§ **AIM OF THE TASK**: Search the listing below for the string "pixels" and show each line that contains it.

— START —

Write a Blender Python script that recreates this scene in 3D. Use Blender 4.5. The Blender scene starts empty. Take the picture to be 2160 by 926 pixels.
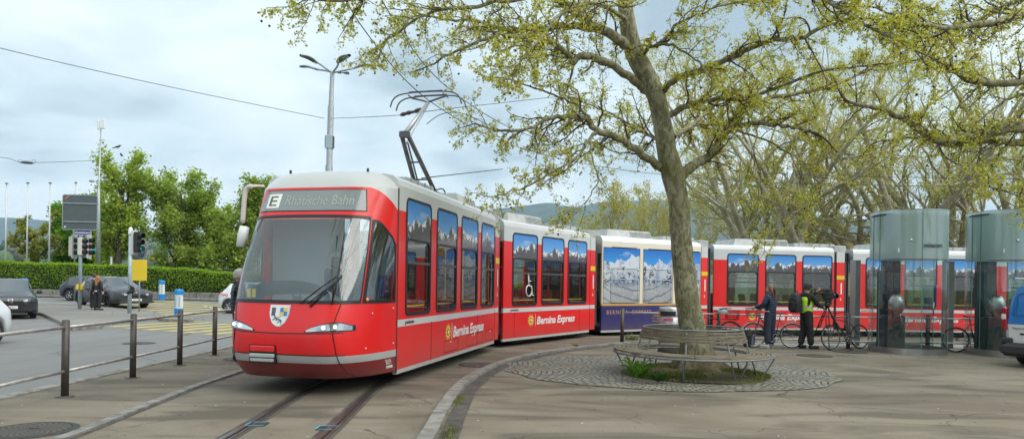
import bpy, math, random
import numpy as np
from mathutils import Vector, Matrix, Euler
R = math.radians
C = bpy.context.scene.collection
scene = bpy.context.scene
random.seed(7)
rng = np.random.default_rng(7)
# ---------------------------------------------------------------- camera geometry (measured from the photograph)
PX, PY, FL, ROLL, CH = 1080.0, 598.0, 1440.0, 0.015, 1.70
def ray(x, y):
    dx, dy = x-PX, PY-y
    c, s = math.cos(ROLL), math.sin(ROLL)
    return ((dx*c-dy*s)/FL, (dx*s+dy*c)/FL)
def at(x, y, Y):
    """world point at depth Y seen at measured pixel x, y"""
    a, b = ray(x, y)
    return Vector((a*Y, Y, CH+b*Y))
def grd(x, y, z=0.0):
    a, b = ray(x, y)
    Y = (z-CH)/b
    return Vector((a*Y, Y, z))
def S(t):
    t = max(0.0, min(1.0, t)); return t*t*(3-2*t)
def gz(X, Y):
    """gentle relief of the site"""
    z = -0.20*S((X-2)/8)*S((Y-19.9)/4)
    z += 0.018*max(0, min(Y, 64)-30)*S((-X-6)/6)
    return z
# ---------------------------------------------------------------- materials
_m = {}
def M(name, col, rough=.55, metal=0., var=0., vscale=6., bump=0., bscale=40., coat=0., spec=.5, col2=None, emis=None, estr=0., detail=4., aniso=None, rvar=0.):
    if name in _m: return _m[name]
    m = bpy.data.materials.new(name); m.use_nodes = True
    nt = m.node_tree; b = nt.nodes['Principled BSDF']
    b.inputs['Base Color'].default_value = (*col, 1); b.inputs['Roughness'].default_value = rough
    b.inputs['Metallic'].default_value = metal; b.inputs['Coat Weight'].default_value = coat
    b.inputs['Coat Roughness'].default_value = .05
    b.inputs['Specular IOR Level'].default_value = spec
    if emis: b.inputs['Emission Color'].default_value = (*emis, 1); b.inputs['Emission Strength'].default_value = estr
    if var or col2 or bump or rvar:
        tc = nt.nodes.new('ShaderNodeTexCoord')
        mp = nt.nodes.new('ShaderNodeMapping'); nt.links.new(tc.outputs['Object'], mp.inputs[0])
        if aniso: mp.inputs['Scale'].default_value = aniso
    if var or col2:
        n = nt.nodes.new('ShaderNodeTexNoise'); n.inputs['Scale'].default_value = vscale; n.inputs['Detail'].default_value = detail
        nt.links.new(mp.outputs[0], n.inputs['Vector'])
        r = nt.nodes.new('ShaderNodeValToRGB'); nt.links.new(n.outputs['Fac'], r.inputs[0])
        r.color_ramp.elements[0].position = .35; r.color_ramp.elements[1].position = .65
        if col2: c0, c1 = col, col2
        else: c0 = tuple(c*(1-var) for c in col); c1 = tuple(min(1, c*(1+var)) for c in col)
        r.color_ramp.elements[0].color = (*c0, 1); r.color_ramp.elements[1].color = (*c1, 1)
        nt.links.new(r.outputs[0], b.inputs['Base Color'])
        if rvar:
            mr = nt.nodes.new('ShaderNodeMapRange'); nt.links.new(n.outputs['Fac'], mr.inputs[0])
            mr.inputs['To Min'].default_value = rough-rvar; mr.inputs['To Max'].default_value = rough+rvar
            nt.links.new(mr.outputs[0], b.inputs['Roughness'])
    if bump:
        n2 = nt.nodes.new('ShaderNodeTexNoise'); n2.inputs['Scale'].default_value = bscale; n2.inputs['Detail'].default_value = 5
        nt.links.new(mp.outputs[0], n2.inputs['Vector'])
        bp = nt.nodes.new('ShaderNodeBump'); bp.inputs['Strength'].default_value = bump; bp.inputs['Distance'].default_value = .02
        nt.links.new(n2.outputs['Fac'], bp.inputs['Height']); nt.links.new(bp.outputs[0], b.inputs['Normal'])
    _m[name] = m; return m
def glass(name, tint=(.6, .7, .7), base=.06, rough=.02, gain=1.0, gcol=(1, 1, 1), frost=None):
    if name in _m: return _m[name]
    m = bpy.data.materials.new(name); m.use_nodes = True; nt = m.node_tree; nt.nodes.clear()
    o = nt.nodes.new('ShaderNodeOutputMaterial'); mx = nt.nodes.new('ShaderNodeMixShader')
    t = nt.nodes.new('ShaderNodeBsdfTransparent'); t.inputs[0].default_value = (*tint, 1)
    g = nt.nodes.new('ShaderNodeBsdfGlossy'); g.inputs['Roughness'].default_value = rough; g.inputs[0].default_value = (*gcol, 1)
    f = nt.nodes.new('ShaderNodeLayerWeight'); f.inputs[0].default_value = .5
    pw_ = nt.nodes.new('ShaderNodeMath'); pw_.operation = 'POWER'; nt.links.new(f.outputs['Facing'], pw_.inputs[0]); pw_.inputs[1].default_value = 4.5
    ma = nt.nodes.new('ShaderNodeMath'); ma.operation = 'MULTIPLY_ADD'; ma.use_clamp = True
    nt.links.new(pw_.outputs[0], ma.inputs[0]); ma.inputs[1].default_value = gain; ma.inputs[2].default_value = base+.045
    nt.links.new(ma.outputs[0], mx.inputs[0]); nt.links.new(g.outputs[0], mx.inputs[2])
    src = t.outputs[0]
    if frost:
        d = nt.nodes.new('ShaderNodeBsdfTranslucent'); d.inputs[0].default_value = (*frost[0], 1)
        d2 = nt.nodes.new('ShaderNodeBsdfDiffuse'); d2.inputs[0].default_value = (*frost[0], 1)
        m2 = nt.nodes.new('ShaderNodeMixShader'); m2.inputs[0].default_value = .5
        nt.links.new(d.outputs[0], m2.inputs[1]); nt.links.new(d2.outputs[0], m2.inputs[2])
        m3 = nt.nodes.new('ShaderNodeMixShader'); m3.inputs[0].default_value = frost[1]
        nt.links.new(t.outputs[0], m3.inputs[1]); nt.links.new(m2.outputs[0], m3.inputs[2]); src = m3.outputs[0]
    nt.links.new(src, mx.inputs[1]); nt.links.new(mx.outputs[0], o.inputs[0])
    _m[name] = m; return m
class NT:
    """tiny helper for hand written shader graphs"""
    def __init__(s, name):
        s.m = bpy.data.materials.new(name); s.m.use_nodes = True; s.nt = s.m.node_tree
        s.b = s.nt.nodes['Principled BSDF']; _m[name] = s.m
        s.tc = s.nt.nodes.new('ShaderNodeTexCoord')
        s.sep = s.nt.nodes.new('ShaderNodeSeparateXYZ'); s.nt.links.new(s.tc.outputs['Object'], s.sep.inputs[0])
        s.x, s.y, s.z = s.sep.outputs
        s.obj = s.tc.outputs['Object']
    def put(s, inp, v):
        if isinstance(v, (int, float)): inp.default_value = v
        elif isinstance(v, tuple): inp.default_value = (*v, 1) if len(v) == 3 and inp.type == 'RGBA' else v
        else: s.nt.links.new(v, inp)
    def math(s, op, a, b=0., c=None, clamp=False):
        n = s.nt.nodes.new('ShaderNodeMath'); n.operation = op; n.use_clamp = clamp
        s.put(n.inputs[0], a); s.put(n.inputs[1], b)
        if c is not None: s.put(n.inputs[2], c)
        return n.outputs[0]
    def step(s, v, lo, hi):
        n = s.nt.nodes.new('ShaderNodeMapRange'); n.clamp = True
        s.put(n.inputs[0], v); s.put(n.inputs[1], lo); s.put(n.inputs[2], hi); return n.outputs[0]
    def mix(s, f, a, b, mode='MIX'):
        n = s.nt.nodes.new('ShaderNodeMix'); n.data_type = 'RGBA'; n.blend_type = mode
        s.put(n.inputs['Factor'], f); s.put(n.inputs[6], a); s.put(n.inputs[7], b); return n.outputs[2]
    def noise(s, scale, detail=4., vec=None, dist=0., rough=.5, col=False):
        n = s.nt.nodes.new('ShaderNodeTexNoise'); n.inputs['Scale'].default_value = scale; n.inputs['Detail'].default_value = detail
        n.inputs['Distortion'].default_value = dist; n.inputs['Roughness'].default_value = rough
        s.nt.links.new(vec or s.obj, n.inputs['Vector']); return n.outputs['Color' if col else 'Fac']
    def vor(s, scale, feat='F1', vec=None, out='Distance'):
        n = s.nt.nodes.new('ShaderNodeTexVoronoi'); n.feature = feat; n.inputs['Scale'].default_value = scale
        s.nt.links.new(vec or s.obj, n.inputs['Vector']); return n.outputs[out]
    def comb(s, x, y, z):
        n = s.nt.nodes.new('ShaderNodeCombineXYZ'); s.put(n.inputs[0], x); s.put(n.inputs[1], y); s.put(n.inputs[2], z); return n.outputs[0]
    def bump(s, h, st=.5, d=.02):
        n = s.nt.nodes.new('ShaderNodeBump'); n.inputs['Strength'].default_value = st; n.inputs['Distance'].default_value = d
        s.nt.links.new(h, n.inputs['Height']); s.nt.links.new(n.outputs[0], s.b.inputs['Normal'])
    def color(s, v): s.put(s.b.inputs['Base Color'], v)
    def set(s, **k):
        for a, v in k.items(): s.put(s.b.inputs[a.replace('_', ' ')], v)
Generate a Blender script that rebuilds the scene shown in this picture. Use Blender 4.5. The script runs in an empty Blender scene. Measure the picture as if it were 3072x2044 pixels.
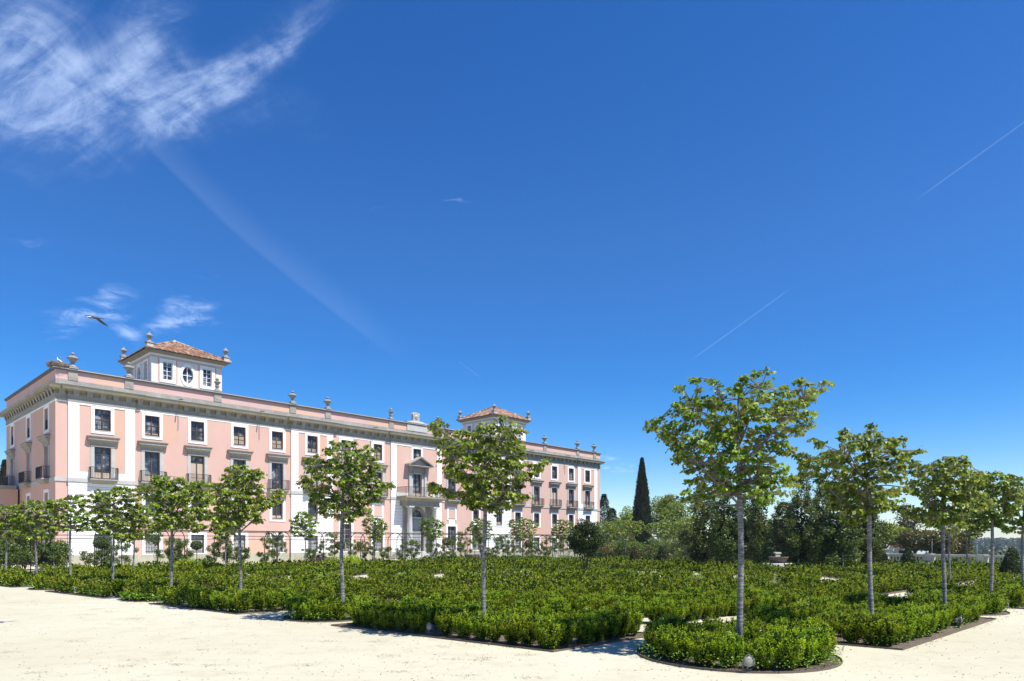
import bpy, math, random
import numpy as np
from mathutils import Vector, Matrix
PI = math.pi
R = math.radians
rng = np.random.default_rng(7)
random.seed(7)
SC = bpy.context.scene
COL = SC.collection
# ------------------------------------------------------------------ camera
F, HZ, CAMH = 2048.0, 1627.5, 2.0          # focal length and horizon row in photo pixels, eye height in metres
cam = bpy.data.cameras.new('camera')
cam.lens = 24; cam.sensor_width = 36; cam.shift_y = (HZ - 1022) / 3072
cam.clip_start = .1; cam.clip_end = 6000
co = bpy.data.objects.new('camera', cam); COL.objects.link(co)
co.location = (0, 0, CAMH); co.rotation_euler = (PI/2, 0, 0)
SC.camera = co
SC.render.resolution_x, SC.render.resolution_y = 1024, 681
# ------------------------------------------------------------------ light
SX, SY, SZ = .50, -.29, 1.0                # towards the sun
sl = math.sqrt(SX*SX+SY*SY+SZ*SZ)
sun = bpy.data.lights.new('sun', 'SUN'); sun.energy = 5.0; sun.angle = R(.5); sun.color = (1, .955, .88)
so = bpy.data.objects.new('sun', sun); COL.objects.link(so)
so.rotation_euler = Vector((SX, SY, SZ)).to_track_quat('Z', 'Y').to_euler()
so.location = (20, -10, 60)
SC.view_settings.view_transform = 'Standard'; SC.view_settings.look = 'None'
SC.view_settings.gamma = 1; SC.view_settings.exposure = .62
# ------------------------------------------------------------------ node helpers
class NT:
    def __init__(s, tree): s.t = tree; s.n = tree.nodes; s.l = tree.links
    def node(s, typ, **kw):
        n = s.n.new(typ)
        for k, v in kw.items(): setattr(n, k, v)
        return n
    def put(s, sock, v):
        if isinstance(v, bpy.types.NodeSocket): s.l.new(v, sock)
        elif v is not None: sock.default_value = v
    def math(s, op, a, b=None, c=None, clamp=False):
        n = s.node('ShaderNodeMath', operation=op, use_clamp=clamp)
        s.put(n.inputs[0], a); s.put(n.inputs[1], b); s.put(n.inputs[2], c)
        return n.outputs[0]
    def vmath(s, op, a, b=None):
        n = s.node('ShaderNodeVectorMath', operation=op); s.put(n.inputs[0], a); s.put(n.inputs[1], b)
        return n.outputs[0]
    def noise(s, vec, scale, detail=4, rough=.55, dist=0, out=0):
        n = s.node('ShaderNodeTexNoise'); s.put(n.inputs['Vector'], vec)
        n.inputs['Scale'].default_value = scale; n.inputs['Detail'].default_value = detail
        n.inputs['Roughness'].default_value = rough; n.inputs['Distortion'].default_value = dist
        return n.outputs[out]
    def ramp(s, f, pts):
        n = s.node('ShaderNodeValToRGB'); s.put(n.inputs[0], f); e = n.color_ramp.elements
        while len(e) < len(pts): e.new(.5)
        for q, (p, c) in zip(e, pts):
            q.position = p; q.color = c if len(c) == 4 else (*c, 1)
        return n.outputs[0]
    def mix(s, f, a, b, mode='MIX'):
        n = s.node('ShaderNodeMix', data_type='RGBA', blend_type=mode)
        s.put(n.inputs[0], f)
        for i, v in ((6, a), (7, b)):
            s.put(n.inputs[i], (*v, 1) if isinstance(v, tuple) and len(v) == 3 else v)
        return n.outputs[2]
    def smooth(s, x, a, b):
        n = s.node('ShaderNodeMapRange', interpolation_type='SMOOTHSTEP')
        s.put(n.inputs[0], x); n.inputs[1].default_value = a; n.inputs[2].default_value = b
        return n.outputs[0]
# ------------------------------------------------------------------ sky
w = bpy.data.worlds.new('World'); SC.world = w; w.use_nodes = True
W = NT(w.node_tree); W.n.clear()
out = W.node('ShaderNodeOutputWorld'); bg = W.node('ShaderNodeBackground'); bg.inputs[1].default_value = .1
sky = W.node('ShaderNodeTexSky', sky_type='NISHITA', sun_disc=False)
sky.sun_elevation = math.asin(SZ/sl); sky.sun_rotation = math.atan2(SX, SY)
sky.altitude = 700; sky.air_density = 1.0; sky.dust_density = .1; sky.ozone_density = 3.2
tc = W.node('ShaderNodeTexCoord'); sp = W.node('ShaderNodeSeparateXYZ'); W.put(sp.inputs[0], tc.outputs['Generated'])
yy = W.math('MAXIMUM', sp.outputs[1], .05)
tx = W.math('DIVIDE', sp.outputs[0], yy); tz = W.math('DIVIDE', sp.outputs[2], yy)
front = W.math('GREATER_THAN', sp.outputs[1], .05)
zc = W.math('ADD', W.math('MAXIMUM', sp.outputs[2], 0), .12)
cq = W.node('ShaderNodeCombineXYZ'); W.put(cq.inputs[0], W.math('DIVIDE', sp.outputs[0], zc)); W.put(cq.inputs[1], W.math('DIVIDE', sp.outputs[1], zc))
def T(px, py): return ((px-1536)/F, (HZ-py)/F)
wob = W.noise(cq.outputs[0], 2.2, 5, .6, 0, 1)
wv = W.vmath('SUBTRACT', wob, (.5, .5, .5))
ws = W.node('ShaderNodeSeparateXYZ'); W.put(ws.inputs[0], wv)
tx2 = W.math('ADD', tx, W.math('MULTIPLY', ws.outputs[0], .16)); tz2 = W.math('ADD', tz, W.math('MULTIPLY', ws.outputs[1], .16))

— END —

§ **COMPLETE RESPONSE**:
Write a Blender Python script that recreates this scene in 3D. Use Blender 4.5. The Blender scene starts empty. Take the picture to be 2160 by 926 pixels.
Generate a Blender script that rebuilds the scene shown in this picture. Use Blender 4.5. The script runs in an empty Blender scene. Measure the picture as if it were 3072x2044 pixels.
F, HZ, CAMH = 2048.0, 1627.5, 2.0          # focal length and horizon row in photo pixels, eye height in metres